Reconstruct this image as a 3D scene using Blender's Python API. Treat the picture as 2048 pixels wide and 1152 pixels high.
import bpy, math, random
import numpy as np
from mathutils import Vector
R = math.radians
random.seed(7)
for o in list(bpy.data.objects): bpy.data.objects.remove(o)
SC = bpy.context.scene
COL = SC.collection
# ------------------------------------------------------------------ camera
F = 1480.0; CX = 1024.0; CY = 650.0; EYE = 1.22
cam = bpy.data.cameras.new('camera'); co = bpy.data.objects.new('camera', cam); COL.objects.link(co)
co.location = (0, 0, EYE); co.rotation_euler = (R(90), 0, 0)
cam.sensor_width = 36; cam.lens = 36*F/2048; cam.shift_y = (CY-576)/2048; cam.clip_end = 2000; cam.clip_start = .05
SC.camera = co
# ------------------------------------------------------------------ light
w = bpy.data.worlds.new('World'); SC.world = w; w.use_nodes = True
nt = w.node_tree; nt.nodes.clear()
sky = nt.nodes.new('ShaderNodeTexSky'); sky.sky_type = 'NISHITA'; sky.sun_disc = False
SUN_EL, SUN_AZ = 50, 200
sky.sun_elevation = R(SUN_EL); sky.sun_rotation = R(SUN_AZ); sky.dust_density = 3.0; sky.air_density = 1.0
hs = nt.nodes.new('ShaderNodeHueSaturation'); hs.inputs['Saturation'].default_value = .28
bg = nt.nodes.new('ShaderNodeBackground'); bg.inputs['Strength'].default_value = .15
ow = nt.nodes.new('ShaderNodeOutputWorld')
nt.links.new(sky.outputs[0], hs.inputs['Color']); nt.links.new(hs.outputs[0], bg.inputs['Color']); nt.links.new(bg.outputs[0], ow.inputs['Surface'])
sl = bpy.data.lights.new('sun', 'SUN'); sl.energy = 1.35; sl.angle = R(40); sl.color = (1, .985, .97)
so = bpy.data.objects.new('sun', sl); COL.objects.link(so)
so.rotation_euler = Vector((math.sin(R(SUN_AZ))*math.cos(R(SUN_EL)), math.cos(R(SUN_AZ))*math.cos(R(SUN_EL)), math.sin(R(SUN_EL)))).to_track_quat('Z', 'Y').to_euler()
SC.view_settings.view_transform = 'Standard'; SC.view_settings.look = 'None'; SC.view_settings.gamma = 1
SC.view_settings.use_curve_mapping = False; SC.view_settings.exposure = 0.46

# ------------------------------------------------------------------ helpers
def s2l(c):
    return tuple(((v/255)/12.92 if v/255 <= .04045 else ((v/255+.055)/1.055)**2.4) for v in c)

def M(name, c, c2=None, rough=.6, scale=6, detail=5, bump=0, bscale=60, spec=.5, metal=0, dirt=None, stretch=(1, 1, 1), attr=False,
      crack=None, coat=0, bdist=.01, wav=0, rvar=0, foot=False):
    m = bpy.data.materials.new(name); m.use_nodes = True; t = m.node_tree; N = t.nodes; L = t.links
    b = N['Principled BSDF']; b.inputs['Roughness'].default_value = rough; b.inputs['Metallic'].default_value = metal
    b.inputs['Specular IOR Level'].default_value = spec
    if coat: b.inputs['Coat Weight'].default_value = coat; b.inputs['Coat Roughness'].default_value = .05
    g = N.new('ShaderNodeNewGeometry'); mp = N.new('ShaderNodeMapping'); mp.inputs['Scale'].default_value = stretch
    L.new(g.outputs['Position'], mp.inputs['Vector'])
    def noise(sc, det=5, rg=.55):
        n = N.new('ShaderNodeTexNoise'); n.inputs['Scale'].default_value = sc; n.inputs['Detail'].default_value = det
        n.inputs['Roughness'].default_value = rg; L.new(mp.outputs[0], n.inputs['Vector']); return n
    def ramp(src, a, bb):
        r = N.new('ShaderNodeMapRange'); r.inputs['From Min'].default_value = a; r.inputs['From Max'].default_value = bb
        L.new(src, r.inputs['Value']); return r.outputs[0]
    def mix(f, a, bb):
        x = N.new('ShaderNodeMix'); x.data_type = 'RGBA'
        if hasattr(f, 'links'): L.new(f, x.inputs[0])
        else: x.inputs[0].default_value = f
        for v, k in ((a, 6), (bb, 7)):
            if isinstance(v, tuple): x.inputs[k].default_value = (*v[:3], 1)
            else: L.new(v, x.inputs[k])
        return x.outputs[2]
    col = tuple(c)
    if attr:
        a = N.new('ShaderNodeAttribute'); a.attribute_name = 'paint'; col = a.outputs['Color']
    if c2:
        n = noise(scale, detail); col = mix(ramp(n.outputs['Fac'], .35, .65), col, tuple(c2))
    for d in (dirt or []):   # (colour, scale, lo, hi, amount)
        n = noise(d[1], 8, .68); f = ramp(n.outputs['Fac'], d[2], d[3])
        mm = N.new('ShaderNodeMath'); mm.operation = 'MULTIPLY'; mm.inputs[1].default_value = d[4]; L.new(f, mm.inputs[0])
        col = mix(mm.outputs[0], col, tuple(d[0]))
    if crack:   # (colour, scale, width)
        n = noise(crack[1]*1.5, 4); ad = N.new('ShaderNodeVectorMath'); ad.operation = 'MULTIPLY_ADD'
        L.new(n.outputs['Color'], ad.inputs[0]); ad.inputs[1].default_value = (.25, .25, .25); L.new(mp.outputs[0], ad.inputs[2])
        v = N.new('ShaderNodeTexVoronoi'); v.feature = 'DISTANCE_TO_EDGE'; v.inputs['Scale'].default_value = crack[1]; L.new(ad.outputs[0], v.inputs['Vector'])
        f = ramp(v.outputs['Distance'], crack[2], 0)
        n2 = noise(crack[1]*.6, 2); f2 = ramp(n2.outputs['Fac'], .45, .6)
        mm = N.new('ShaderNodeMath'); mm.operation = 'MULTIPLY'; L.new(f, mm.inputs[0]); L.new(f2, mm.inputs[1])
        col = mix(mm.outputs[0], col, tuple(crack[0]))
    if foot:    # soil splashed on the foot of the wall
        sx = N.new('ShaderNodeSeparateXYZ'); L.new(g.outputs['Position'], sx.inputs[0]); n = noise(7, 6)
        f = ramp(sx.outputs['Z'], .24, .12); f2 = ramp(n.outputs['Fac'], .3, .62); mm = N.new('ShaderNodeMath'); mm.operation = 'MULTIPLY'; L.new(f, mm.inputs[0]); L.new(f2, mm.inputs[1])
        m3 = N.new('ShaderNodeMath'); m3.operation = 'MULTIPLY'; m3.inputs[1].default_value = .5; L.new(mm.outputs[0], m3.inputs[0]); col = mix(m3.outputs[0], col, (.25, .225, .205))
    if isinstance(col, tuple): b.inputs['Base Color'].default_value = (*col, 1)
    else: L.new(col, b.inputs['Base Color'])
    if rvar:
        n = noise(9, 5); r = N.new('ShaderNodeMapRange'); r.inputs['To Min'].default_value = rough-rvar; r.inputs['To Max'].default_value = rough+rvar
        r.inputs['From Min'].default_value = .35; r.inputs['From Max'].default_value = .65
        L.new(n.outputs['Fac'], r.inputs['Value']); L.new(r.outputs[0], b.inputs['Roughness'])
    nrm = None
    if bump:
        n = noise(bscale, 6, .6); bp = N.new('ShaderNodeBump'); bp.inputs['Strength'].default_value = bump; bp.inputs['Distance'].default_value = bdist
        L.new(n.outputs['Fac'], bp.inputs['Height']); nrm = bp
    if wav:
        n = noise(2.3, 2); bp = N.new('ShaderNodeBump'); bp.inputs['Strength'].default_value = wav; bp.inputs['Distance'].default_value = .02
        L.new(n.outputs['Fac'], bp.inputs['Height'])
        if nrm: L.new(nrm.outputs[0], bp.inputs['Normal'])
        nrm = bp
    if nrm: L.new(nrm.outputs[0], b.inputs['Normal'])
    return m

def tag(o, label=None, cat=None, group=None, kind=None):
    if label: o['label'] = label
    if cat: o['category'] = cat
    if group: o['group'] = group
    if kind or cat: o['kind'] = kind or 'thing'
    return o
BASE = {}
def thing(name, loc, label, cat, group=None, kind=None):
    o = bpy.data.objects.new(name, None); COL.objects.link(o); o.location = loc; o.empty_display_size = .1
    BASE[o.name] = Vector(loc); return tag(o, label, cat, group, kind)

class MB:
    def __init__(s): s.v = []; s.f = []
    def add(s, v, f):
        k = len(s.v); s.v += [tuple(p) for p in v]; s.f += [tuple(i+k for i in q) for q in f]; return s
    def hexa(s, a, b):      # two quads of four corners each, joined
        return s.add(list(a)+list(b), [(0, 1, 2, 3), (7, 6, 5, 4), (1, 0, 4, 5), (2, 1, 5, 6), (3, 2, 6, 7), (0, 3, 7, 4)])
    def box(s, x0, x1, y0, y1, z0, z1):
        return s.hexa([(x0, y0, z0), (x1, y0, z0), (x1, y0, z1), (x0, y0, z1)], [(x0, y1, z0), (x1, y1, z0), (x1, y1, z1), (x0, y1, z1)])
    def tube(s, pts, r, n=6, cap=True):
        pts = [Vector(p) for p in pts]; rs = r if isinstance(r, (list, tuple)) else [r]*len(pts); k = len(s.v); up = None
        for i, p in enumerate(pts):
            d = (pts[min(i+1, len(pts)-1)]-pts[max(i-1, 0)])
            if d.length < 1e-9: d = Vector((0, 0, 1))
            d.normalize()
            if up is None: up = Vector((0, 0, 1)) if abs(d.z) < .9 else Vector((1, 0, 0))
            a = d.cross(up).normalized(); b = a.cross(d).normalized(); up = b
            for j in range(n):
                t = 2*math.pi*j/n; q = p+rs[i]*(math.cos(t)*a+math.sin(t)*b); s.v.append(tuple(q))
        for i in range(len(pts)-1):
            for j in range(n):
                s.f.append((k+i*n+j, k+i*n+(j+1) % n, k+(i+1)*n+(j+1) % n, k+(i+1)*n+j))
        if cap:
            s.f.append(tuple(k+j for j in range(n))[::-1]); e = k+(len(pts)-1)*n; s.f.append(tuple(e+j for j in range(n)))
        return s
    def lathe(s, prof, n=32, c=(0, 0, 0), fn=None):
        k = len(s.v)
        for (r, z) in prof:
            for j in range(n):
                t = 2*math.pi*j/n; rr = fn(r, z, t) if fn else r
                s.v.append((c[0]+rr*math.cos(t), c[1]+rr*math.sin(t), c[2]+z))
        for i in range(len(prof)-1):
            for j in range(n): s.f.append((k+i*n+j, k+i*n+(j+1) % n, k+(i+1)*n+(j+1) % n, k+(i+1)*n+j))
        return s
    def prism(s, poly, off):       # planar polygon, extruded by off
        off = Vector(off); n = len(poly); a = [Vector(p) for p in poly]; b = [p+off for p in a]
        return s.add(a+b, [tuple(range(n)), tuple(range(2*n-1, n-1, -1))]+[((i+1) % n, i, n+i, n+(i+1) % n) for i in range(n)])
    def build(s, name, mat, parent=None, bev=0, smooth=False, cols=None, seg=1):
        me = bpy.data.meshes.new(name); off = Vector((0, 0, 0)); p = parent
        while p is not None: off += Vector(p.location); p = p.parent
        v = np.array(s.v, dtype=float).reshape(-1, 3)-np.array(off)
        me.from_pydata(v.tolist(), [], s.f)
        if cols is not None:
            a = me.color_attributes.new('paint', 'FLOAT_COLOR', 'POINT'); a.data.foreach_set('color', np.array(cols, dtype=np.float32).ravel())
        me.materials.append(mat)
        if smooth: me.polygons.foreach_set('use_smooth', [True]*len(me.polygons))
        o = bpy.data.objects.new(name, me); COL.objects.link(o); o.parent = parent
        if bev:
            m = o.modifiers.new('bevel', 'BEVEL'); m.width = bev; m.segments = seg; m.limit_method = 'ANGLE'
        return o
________
* TO BE DONE *
Lines from the start of the material above through the line containing "return tuple(((v/255)/12.92 if" are to be duplicated exactly, and only those.

* REPLY TO THE TASK *
Reconstruct this image as a 3D scene using Blender's Python API. Treat the picture as 2048 pixels wide and 1152 pixels high.
import bpy, math, random
import numpy as np
from mathutils import Vector
R = math.radians
random.seed(7)
for o in list(bpy.data.objects): bpy.data.objects.remove(o)
SC = bpy.context.scene
COL = SC.collection
# ------------------------------------------------------------------ camera
F = 1480.0; CX = 1024.0; CY = 650.0; EYE = 1.22
cam = bpy.data.cameras.new('camera'); co = bpy.data.objects.new('camera', cam); COL.objects.link(co)
co.location = (0, 0, EYE); co.rotation_euler = (R(90), 0, 0)
cam.sensor_width = 36; cam.lens = 36*F/2048; cam.shift_y = (CY-576)/2048; cam.clip_end = 2000; cam.clip_start = .05
SC.camera = co
# ------------------------------------------------------------------ light
w = bpy.data.worlds.new('World'); SC.world = w; w.use_nodes = True
nt = w.node_tree; nt.nodes.clear()
sky = nt.nodes.new('ShaderNodeTexSky'); sky.sky_type = 'NISHITA'; sky.sun_disc = False
SUN_EL, SUN_AZ = 50, 200
sky.sun_elevation = R(SUN_EL); sky.sun_rotation = R(SUN_AZ); sky.dust_density = 3.0; sky.air_density = 1.0
hs = nt.nodes.new('ShaderNodeHueSaturation'); hs.inputs['Saturation'].default_value = .28
bg = nt.nodes.new('ShaderNodeBackground'); bg.inputs['Strength'].default_value = .15
ow = nt.nodes.new('ShaderNodeOutputWorld')
nt.links.new(sky.outputs[0], hs.inputs['Color']); nt.links.new(hs.outputs[0], bg.inputs['Color']); nt.links.new(bg.outputs[0], ow.inputs['Surface'])
sl = bpy.data.lights.new('sun', 'SUN'); sl.energy = 1.35; sl.angle = R(40); sl.color = (1, .985, .97)
so = bpy.data.objects.new('sun', sl); COL.objects.link(so)
so.rotation_euler = Vector((math.sin(R(SUN_AZ))*math.cos(R(SUN_EL)), math.cos(R(SUN_AZ))*math.cos(R(SUN_EL)), math.sin(R(SUN_EL)))).to_track_quat('Z', 'Y').to_euler()
SC.view_settings.view_transform = 'Standard'; SC.view_settings.look = 'None'; SC.view_settings.gamma = 1
SC.view_settings.use_curve_mapping = False; SC.view_settings.exposure = 0.46

# ------------------------------------------------------------------ helpers
def s2l(c):
    return tuple(((v/255)/12.92 if v/255 <= .04045 else ((v/255+.055)/1.055)**2.4) for v in c)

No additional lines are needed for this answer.